The birthday concert brought a lot of memories of my uncle because there were people there, including Alabo, who knew my uncle and had shared musical experiences with him. But I came out with an important thought – outside of work and the things that I do to earn a living, what is my passion? Sometimes, we get so caught up in work that we forget to live, to enjoy life outside of the walls of our offices and the sheets of paper in our thick office files. Do I have a passion that can take me into old age, like Alabo, or through adversity, like my uncle who was blind for seven years before he passed away?

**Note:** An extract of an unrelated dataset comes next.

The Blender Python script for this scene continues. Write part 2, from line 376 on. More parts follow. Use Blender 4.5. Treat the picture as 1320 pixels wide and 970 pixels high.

I have a friend who is a lawyer and presently a commissioner in her state, and when I asked her what her plans are for when her ‘commissionership’ is over, she said that she wanted to take some time off and enrol in some courses. The courses she named took me by surprise, but pleasantly so. She is considering a course in gardening and flower arrangement, another for Sunday school teachers, and even one in etiquette. This is a lady who, before her appointment, had a successful career in law practice, and now has an impressive achievement record as a commissioner. It is good that she wants to explore other parts of herself outside the law.

I like to bake, but I don’t do it much these days because the resulting products do not aid in the battle against the middle-age spread, and besides, my son is a simple three year old – he would choose to drink garri over a slice of cake (I have been told by those who find him charming to stop saying that he has village taste buds).

Before I forget, after my son’s first music lesson, the teacher made a point of looking for me after school to tell me that my son is gifted and I must do everything to encourage him in music, even if I want him to become a doctor in future (the kind of chat that makes parents’ heads so big that they float in the air). I have promised to do so. It seems the young lad is well on his way to developing his passion. I, on the other hand, am still searching – gardening maybe. How about you?